The First Woman to Wear the Cowboys Cheerleaders Uniform
➡ Vonciel Baker Still Holds the Record for Most Years on the Squad. The Dallas Cowboys had had cheerleaders before 1972, including a group of high schoolers in bobby socks and pleated skirts who yelled “Charge!” However, they didn’t dance. In 1972, the high school girls were replaced with more athletic young women who could perform the new routines in the Texas heat. These talented and innovative performers could not wear traditional cheerleading uniforms, so a new look was needed.
Vonciel grew up in South Dallas, one of five children born to a single mother. Her mom Bertha has a fascinating tale: she lost her own mother to the Spanish flu in 1918, and later worked as a maid in the Texas town of Kilgore before moving to Dallas, where she helped build planes during World War II. After having children, Bertha opened the city’s first licensed Black day care in their home.
As a girl, Vonciel loved to watch those dancing shows on television like Shindig! and Hullabaloo. She would dance in the living room and dance in the bedroom she shared with her sister, and when her bedroom was occupied, she rode her bike to the park and danced there.
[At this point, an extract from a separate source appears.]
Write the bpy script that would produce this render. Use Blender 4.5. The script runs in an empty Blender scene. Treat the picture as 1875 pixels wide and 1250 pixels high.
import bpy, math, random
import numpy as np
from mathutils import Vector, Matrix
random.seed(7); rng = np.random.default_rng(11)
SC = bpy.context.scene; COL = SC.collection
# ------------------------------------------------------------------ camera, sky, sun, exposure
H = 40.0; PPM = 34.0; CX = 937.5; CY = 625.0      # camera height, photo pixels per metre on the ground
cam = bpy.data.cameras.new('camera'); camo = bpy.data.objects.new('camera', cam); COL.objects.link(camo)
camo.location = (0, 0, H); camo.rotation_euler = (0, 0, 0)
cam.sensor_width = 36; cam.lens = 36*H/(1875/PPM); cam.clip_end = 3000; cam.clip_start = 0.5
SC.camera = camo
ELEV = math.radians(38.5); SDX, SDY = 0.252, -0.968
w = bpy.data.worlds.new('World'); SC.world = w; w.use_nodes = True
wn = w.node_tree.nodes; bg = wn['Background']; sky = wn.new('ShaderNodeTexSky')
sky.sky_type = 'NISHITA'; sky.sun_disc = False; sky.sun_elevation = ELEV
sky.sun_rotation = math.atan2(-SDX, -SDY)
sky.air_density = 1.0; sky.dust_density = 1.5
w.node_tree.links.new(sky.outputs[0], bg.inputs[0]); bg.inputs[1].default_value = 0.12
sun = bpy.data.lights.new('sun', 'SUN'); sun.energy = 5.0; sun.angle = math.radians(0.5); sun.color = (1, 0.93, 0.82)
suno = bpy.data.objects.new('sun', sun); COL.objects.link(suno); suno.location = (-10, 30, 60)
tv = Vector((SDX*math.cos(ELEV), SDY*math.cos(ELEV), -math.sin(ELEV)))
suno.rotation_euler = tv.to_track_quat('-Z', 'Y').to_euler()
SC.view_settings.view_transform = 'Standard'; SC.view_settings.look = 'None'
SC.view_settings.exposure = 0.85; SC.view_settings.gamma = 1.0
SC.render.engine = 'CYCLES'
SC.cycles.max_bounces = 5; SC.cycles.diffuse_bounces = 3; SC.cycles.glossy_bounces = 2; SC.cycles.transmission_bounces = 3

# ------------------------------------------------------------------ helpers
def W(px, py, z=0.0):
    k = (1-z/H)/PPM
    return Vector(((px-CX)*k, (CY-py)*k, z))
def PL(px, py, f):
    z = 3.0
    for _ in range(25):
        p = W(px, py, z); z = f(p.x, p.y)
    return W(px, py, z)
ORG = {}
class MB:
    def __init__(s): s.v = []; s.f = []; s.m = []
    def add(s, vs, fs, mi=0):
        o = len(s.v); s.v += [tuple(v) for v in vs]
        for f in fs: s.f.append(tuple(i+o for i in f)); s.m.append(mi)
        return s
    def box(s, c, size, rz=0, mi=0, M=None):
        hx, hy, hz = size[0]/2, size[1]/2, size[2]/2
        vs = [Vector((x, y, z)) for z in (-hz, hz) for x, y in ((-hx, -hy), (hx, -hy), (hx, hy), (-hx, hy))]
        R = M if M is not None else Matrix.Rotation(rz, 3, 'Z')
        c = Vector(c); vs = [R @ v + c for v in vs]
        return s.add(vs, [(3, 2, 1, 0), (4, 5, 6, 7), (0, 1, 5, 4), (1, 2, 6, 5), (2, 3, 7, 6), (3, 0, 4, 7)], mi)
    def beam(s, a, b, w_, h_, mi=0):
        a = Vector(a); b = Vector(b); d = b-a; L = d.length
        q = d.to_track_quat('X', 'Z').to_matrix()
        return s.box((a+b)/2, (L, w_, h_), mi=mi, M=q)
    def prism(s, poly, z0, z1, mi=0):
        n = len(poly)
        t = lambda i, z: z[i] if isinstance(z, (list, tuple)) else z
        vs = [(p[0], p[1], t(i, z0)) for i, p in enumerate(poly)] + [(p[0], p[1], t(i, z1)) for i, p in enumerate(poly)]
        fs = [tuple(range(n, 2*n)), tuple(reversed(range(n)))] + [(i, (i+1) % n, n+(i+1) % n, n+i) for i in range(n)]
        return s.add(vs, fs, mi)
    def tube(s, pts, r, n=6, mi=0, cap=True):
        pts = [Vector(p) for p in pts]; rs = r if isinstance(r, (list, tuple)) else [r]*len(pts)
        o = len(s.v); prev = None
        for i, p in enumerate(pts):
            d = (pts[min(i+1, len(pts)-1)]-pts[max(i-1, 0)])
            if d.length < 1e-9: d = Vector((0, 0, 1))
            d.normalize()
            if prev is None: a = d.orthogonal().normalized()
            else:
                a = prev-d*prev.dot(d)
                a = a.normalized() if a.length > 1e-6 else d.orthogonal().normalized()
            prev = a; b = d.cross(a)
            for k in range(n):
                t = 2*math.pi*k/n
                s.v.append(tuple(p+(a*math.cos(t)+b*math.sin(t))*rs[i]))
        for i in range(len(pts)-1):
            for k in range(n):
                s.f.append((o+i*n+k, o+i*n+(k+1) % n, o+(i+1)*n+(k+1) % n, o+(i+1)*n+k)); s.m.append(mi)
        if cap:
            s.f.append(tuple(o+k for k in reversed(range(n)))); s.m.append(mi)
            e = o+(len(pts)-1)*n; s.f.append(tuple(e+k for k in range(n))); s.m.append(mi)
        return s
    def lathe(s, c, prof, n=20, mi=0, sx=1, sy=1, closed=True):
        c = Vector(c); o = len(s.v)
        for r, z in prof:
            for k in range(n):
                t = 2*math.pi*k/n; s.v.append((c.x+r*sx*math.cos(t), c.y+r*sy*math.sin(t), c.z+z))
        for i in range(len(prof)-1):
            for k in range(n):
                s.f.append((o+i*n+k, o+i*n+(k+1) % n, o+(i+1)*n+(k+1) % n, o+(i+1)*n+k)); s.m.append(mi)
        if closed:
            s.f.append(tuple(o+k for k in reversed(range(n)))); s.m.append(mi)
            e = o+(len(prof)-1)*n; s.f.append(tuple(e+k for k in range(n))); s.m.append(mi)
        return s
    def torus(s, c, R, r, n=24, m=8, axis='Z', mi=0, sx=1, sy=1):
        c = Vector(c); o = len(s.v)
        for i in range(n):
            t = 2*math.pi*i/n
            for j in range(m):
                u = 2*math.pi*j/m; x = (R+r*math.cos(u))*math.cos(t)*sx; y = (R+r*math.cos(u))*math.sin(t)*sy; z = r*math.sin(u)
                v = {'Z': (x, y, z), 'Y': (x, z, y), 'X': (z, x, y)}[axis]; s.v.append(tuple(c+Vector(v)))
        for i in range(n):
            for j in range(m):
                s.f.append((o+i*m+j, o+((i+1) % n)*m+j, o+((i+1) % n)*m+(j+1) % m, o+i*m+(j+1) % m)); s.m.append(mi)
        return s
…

Dallas was slow to integrate, and Vonciel went to all-Black high school, where she tried out for cheerleader three times and didn’t make it. She joined ROTC instead. She loved the marching, the discipline, and the uniform. She went to Texas Lutheran University, where she tried out for cheerleader again, and became the first Black cheerleader in the college’s history.
Then in 1972, at the age of twenty, she heard a radio spot on the popular local station KVIL that said the Dallas Cowboys were holding auditions for a new kind of cheerleader. These cheerleaders would be more like dancers. A hundred young women showed up, but only seven burst onto the field that first day in August 1972. Vonciel was one of them.
After nearly half a century, Vonciel still holds the record for longest tenure in the squad’s history. She was on the squad for eight seasons, from 1972 to 1981, with a one-season break to have a son named Kinny. She was one of 7 other cheerleaders also known as “The Originals” during the Inaugural season that defined the Dallas Cowboys Cheerleaders as we know them today.
From interviews, she didn’t like to talk about her age. Some wondered if it had anything to do with a 1980 Dallas Morning News profile of her with the headline “The Oldest Living Cheerleader” (she was 28). Perhaps that wasn’t the title she wanted to hold.
She has another claim to fame. She was the first cheerleader ever to try on a uniform that would wind up in the Smithsonian.
Her sister Vanessa danced for 7 consecutive seasons and got the honor of receiving her Masters of Science degree on the Cowboys football field during a Cowboys/Broncos game in 1977. Both sisters were show group members where they got to travel the world performing on USO tours. They also made appearances at Super Bowls, graced the covers of magazines and appeared in movies and TV shows representing the Dallas Cowboys Cheerleaders.
These two sisters paved the way for future Black Dallas Cowboys Cheerleaders, proving that African American women can also serve as role models and ambassadors representing America’s Sweethearts.